3D scene scripts:
+ + + + +
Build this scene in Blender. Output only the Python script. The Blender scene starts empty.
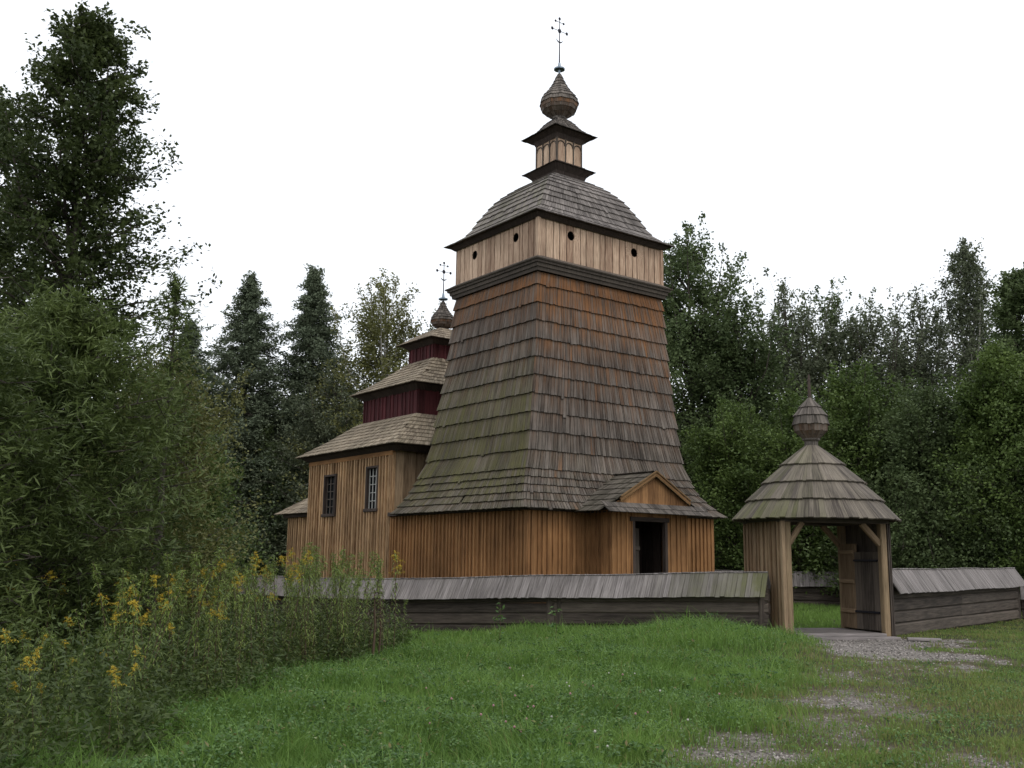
import bpy, math, random
import numpy as np
from mathutils import Matrix, Vector

random.seed(7)
rng = np.random.default_rng(11)
SC = bpy.context.scene
COL = SC.collection
R = math.radians

# ------------------------------------------------------------------ camera, world, sun, exposure
cam_d = bpy.data.cameras.new('camera')
cam = bpy.data.objects.new('camera', cam_d)
COL.objects.link(cam)
cam_d.sensor_width = 36.0
cam_d.lens = 1000.5 / 1024 * 36
cam_d.clip_start = 0.1
cam_d.clip_end = 2000
EYE = 1.65
M_ = Matrix.Rotation(R(90) + 0.17410, 4, 'X') @ Matrix.Rotation(0.0136, 4, 'Z')
cam.matrix_world = Matrix.Translation((0, 0, EYE)) @ M_
SC.camera = cam

SUN_EL, SUN_AZ = 52, 155     # azimuth measured from +Y (view direction) clockwise: behind the camera, to the right
world = bpy.data.worlds.new('World')
SC.world = world
world.use_nodes = True
nt = world.node_tree
nt.nodes.clear()
sky = nt.nodes.new('ShaderNodeTexSky')
sky.sky_type = 'NISHITA'
sky.sun_disc = False
sky.sun_elevation = R(SUN_EL)
sky.sun_rotation = R(SUN_AZ)
sky.dust_density = 6
sky.air_density = 1.5
mixn = nt.nodes.new('ShaderNodeMix')
mixn.data_type = 'RGBA'
mixn.inputs[0].default_value = 0.9
mixn.inputs[7].default_value = (10.6, 11.0, 11.6, 1)       # even overcast cloud layer
nt.links.new(sky.outputs[0], mixn.inputs[6])
bg = nt.nodes.new('ShaderNodeBackground')
bg.inputs[1].default_value = 0.105
wo = nt.nodes.new('ShaderNodeOutputWorld')
nt.links.new(mixn.outputs[2], bg.inputs[0])
nt.links.new(bg.outputs[0], wo.inputs[0])

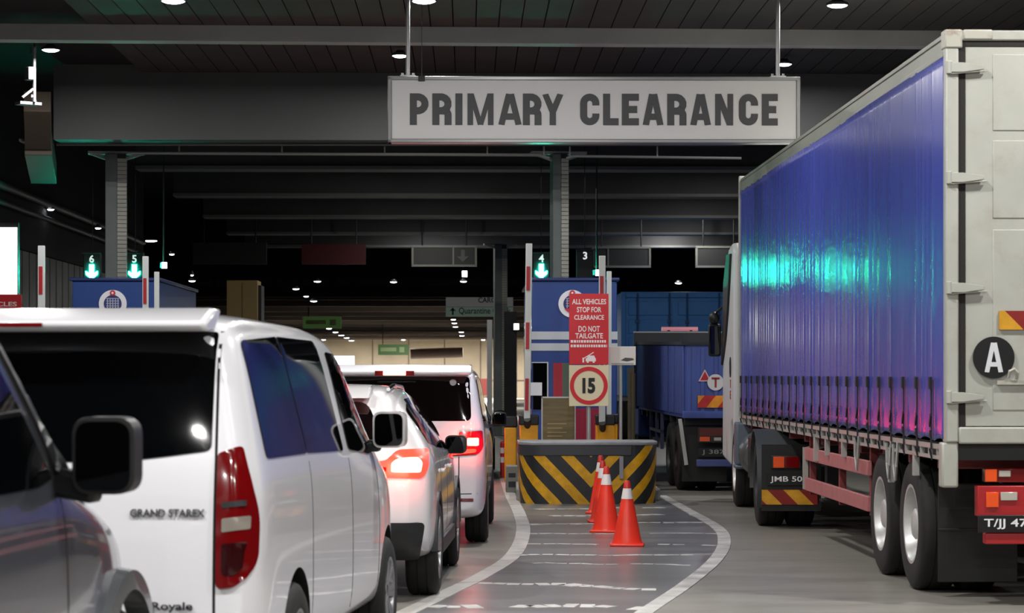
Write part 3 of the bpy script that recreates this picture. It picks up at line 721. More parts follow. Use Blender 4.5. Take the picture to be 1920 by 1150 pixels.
# ================================================================== MPV (third in the queue)
def make_mpv():
    root = empty('minivan', (-1.135, 22.75, 0), -R_(0.6), 'boxy white minivan with a lit brake light strip above its rear window', 'van')
    T = {'w': [(0, .76), (.03, .82), (.12, .87), (.3, .88), (3.9, .88), (4.4, .80), (4.7, .6)],
         'zb': [(0, .36), (.1, .27), (.5, .25), (4.7, .3)], 'belt': [(0, 1.18), (2.5, 1.12), (4.0, 1.0), (4.7, .75)],
         'zt': [(0, 1.64), (.06, 1.71), (.2, 1.745), (.8, 1.77), (2.6, 1.76), (3.1, 1.68), (3.9, 1.10), (4.4, .95), (4.7, .8)], 'tw': [(0, .86), (3.0, .84), (4.7, .82)]}
    ys = [0, .015, .06, .15, .3, .6, 1.0, 1.5, 2.0, 2.5, 2.85, 3.2, 3.55, 3.9, 4.2, 4.45, 4.62, 4.7]
    body, B = car_body(root, M_white, ys, T, [(.8, .33, .37), (3.7, .33, .37)], lean=[(.3, 0), (.7, -.01), (1.2, .03), (1.75, .12)], fade=.7)
    w = patch('rear_window', root, B, [(-.74, 1.225, .05), (.74, 1.225, .06), (.715, 1.655, .04), (-.715, 1.655, .04)], 'B', M_glassred, off=.005, step=.06)
    def st(x, z, r): 
        h = B.ray_cast(Vector((x, -9, z)), Vector((0, 1, 0)))[0]
        return obj('window_sticker', MB().lathe([(.001, -.012), (r, -.012), (r, -.006)], (x, h.y, z), 'y', 20), mat('sticker', '#8d8f90', .5), w)
    st(.56, 1.60, .032)
    sp = MB().prism([(-.04, 1.70), (.10, 1.765), (.3, 1.775), (.3, 1.70), (.0, 1.665)], 'x', -.74, .74); s_ = obj('roof_spoiler', sp, M_white, root, bevel=.02)
    obj('high_brake_lamp', MB().box(-.11, .11, -.085, -.02, 1.668, 1.724), M_brakehot, s_, bevel=.004)
    obj('brake_lamp_housing', MB().box(-.19, .19, -.075, -.015, 1.664, 1.712), M_lampred, s_, bevel=.004)
    for s in (1, -1):
        f = lambda q: [((x)*s, z, *r) for x, z, *r in (q if s > 0 else list(reversed(q)))]
        tl = patch('tail_lamp', root, B, f([(.50, .88, .02), (.80, .90, .04), (.845, .97, .03), (.835, 1.13, .02), (.62, 1.12, .02), (.62, .97, .03), (.50, .96, .02)]), 'B', M_lampred, off=.014, step=.035, depth=.02)
        patch('brake_lens', tl, B, f([(.70, .985), (.80, .985), (.80, 1.06), (.70, 1.06)]), 'B', M_brakehot, off=.019, r=.012, step=.03)
        patch('brake_strip', tl, B, f([(.47, .885), (.78, .92), (.78, .955), (.47, .945)]), 'B', M_brake, off=.018, r=.012, step=.03)
        patch('rear_reflector', root, B, f([(.58, .445), (.76, .445), (.76, .475), (.58, .475)]), 'B', M_lampred, off=.01, r=.006, step=.03)
        for yy in (.8, 3.7): wheel(root, s*.775, yy, .325, .215, .20, M_alloy, 5, s)
    patch('license_panel', root, B, [(-.35, .86), (.35, .86), (.35, 1.02), (-.35, 1.02)], 'B', M_lampdark, off=.006, step=.06)
    for nm, q in (('side_window', [(.35, 1.22), (.35, 1.62), (1.25, 1.64), (1.3, 1.2)]), ('side_window', [(1.36, 1.2), (1.32, 1.64), (2.3, 1.64), (2.4, 1.17)]), ('front_door_window', [(2.46, 1.17), (2.4, 1.63), (2.7, 1.6), (3.4, 1.12)])):
        patch(nm, root, B, q, 'R', M_glassred, off=.005, step=.07)
    mr = obj('door_mirror', MB().box(.88, 1.04, 3.2, 3.3, 1.1, 1.26), M_blackp, root, bevel=.035)
    obj('mirror_glass', MB().box(.89, 1.03, 3.19, 3.21, 1.115, 1.245), M_mirror, mr, bevel=.01)
    obj('mirror_arm', MB().box(.78, .9, 3.22, 3.3, 1.09, 1.13), M_blackp, mr)
    g = strip_mb(B, [(.62, .5), (.62, .88)], .01, 'B')
    for q in ([(-.8, .52), (0, .51), (.8, .52)],):
        s2 = strip_mb(B, q, .008, 'B'); g.add(s2.v, s2.f)
    obj('panel_gaps', g, M_gap, root)
    ld = bpy.data.lights.new('brake_light', 'AREA'); ld.shape = 'RECTANGLE'; ld.size = .3; ld.size_y = .05; ld.energy = 5; ld.color = (1, .07, .04)
    lo = bpy.data.objects.new('brake_light', ld); COL.objects.link(lo); lo.parent = root; lo.location = (.75, -.06, 1.02); lo.rotation_euler = (R_(90), 0, 0)
    ld = bpy.data.lights.new('brake_light', 'AREA'); ld.shape = 'RECTANGLE'; ld.size = .20; ld.size_y = .03; ld.energy = 3; ld.color = (1, .07, .04)
    lo = bpy.data.objects.new('brake_light', ld); COL.objects.link(lo); lo.parent = root; lo.location = (0, -.09, 1.695); lo.rotation_euler = (R_(90), 0, 0)
    return root
make_mpv()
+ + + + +
Problem to solve :: Copy out every line from the material above in which the word "Blender" appears.

Response ::
Build this scene in Blender. Output only the Python script. The Blender scene starts empty.
Write part 3 of the bpy script that recreates this picture. It picks up at line 721. More parts follow. Use Blender 4.5. Take the picture to be 1920 by 1150 pixels.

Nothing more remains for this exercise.